De repente, un día, sin motivo alguno, nos parece divisar a lo lejos un diminuto punto  luminoso, como una mota de polvo en la oscuridad. Nos sorprende. No creemos ver lo que estamos viendo, pero sí, lo es. Es la luz al final del túnel. Caminamos hacia ella, a ratos lentamente y temerosos, a ratos corriendo y dando saltos. En algún momento, tropezamos y recaemos, y volvemos a quedarnos a oscuras, pero nos levantamos y continuamos. Y nos sorprendemos de lo velozmente que alcanzamos esa luz, de lo rápido que apareció cuando menos lo esperábamos porque lo creíamos totalmente imposible. Conforme nos acercamos a la luz, escuchamos el eco de todas las personas queridas que nos han estado animando, que no han cesado de enviarnos palabras amorosas, cariñosas y cálidas de aliento. Ahora distinguimos con mayor claridad lo que no han dejado de repetirnos cuando estábamos cayendo en la negrura. Y también escuchamos nuestra propia voz, que interiormente nos ha martilleado el cerebro.

Miramos atrás y observamos el pozo negro que nos envolvió. Lo miramos con dulzura y cariño, con la benevolencia con la que una madre mira a su hijo después de hacer una trastada inocente. Y vemos, desde la lejanía y la perspectiva que regalan el día tras día a la persona causante de aquel dolor. Nos parece un extraño, un desconocido, un imposible. Y, como cuando se sueña con un difunto tras aceptar su muerte, le decimos adiós. Levantamos nuestra mano y la agitamos al viento, con una sonrisa generosa, puede que incluso le lancemos un beso recogido de nuestros labios, y, tal vez con melancolía, pero sin rencor alguno, nos despedimos. Liberamos nuestro corazón de aquel amor apasionado y del posterior desgarro. Cosemos nuestra herida, que antes nos parecía tan profunda que nunca cicatrizaría.

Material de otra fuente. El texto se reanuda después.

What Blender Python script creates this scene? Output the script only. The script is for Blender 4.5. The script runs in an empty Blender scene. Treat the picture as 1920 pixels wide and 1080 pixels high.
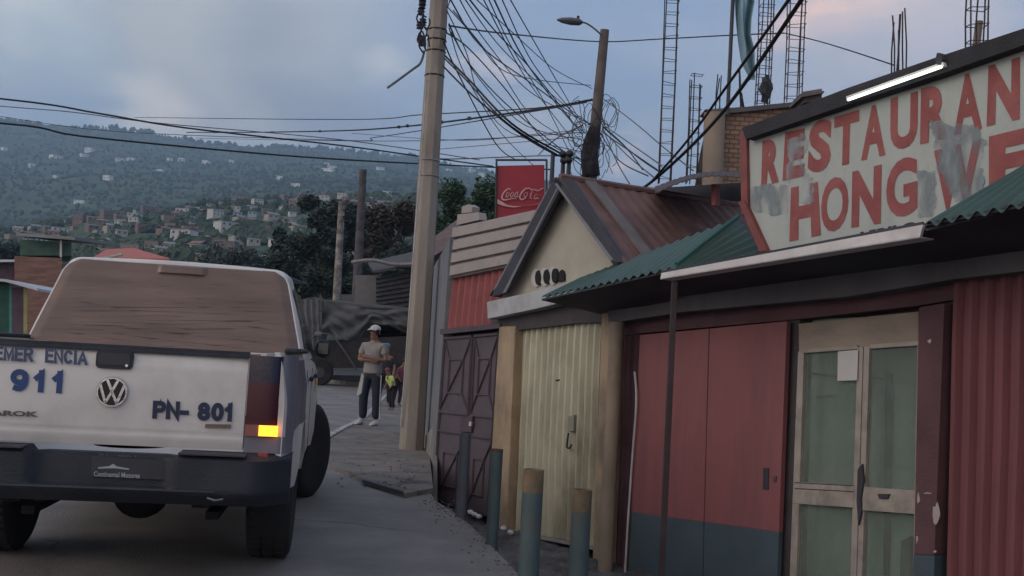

Entre mis propósitos de Año Nuevo, como dejar de fumar, volver a nadar y retomar la escritura, estaba decir Adiós. Aunque siga sin entender nada y muchas preguntas queden sin respuesta, es necesario decir Adiós. No ha sido fácil, pero me quedo con los buenos momentos y la intención de olvidar los malos. Abro todas mis puertas y ventanas, mi corazón, mi alma y todos los poros de mi piel a todo lo que tenga que llegar, todo lo que esté por venir, sea bueno o malo. Me abro a la vida.